**Information supplied**
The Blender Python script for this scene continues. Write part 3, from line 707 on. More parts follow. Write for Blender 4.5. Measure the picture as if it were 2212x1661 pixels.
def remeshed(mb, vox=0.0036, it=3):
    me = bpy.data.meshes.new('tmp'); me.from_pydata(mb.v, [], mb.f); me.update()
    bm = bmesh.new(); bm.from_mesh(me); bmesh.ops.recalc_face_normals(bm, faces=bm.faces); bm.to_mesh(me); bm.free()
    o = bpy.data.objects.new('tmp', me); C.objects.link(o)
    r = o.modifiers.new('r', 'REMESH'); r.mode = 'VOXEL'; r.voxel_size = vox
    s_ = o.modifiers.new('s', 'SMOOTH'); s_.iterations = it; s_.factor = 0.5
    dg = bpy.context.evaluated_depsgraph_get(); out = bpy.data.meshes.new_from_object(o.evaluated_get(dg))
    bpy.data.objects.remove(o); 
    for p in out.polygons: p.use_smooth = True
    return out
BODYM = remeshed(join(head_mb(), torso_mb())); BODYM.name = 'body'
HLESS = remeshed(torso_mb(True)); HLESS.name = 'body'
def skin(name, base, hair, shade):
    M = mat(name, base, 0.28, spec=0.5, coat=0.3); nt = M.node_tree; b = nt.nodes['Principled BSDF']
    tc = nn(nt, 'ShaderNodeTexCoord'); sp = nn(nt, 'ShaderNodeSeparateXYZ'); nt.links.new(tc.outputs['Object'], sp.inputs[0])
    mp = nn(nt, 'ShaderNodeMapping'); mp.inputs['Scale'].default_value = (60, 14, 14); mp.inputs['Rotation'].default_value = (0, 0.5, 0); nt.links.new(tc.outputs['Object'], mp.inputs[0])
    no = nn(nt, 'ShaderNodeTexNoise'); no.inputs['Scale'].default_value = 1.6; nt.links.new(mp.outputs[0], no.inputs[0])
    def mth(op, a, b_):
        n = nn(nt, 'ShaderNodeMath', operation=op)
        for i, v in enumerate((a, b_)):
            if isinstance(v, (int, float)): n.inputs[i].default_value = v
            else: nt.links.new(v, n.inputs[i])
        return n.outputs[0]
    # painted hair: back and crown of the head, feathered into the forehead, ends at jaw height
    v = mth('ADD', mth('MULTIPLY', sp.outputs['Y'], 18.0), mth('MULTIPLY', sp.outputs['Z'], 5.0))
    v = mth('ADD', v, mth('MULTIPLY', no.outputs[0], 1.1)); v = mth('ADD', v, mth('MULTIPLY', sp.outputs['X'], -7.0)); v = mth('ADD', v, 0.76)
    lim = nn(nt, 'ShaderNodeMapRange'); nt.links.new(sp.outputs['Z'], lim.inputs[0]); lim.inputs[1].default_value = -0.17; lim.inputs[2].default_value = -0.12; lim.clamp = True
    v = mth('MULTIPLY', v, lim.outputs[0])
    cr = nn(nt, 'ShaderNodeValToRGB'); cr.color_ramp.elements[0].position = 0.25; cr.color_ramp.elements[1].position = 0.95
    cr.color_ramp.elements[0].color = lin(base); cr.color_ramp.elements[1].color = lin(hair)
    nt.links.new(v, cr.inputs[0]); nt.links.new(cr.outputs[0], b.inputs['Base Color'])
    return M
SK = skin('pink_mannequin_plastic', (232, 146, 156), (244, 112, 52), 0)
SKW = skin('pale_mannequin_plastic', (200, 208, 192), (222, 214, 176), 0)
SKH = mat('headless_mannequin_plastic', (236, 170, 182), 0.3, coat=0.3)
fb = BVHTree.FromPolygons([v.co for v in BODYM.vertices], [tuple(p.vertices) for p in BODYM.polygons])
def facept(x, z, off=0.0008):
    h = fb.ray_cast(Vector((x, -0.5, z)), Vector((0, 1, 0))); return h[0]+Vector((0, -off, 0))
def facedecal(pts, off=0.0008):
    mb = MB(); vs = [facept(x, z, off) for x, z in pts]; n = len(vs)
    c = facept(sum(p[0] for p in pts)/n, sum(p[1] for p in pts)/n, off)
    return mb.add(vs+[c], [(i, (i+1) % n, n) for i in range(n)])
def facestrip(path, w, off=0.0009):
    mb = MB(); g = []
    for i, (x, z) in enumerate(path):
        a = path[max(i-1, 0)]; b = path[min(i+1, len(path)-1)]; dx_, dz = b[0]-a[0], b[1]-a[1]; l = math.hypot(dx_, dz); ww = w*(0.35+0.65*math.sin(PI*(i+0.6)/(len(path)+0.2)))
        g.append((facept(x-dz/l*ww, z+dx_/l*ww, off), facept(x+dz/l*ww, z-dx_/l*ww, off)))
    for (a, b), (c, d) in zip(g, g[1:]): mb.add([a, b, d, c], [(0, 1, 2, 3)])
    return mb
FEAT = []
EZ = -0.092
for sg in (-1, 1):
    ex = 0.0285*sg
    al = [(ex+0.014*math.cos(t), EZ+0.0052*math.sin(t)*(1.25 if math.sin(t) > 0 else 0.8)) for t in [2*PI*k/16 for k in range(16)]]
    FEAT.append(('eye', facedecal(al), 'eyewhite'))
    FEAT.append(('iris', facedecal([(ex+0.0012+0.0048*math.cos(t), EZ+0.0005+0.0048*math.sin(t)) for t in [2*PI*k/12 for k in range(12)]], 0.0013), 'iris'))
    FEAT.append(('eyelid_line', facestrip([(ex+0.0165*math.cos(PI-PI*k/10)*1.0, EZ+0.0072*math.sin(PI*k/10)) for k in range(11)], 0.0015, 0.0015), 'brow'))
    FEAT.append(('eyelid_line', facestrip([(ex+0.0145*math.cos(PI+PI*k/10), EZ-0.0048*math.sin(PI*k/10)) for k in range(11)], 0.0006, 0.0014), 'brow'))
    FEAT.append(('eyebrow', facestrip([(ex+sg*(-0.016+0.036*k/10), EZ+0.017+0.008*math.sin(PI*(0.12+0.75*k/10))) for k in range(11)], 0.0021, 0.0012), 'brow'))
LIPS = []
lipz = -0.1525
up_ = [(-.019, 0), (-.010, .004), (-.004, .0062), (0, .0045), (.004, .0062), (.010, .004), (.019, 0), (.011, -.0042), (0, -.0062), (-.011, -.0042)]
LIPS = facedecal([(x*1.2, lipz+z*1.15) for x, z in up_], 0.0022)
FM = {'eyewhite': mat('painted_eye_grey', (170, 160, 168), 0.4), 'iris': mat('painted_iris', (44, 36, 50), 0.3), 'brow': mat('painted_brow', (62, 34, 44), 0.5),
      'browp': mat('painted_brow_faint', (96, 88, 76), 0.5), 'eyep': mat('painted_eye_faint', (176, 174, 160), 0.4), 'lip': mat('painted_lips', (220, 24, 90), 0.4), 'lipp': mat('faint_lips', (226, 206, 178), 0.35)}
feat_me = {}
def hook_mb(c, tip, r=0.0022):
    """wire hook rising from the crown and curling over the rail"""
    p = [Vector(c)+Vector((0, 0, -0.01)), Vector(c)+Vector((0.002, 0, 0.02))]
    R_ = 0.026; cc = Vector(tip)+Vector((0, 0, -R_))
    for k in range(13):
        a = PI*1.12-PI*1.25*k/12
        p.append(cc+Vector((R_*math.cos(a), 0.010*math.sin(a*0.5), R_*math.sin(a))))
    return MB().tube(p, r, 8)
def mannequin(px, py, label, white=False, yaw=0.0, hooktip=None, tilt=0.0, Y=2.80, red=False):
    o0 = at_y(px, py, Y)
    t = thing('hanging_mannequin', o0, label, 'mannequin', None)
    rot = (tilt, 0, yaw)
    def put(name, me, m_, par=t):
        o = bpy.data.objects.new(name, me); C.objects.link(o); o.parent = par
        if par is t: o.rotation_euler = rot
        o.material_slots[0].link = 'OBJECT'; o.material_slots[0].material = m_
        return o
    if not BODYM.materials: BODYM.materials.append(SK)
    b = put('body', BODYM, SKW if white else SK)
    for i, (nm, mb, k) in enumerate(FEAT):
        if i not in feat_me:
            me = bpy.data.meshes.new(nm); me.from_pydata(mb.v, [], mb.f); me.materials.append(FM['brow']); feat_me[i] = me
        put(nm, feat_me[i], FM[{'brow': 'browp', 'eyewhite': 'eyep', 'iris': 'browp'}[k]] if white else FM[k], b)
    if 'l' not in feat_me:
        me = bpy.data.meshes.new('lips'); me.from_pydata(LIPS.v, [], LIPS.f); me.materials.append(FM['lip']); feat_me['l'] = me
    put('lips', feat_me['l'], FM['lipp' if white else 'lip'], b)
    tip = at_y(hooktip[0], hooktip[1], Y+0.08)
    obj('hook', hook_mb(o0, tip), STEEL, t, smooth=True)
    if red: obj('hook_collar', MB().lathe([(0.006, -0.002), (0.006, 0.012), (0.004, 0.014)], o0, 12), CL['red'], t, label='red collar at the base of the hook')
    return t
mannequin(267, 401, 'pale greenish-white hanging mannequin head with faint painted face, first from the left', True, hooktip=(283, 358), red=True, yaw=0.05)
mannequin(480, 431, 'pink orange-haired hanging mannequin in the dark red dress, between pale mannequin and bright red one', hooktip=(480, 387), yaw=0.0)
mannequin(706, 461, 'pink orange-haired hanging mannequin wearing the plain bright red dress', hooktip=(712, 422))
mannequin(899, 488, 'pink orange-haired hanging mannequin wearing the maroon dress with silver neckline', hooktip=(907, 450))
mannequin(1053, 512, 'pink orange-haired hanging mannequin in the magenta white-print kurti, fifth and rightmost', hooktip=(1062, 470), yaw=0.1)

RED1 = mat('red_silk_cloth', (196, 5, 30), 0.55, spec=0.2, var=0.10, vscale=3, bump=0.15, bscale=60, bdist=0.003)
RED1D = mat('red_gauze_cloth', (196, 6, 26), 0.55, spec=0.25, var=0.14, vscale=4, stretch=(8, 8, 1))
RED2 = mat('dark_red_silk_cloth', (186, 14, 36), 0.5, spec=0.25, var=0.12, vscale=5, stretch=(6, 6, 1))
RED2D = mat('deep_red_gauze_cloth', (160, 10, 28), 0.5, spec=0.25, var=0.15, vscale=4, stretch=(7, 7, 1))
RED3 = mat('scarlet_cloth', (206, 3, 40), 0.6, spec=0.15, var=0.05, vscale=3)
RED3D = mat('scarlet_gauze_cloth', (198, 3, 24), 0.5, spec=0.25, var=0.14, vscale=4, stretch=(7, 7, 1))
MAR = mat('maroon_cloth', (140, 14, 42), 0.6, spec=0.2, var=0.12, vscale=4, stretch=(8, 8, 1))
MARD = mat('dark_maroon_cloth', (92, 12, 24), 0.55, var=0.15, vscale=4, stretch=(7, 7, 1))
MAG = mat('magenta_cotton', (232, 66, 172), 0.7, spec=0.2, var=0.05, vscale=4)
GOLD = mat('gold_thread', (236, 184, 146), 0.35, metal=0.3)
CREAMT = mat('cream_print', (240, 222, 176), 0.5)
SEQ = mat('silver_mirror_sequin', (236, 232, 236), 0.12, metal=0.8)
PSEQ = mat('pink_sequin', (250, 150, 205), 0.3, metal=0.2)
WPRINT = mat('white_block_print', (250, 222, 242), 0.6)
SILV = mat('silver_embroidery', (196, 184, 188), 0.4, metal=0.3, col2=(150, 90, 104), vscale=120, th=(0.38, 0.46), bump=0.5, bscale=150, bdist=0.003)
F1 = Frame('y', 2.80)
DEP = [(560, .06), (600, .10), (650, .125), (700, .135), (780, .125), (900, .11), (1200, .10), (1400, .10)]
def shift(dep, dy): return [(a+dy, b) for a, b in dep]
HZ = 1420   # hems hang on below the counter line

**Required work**
Copy every line of the listing that contains the word "stretch".

**Task answer**
RED1D = mat('red_gauze_cloth', (196, 6, 26), 0.55, spec=0.25, var=0.14, vscale=4, stretch=(8, 8, 1))
RED2 = mat('dark_red_silk_cloth', (186, 14, 36), 0.5, spec=0.25, var=0.12, vscale=5, stretch=(6, 6, 1))
RED2D = mat('deep_red_gauze_cloth', (160, 10, 28), 0.5, spec=0.25, var=0.15, vscale=4, stretch=(7, 7, 1))
RED3D = mat('scarlet_gauze_cloth', (198, 3, 24), 0.5, spec=0.25, var=0.14, vscale=4, stretch=(7, 7, 1))
MAR = mat('maroon_cloth', (140, 14, 42), 0.6, spec=0.2, var=0.12, vscale=4, stretch=(8, 8, 1))
MARD = mat('dark_maroon_cloth', (92, 12, 24), 0.55, var=0.15, vscale=4, stretch=(7, 7, 1))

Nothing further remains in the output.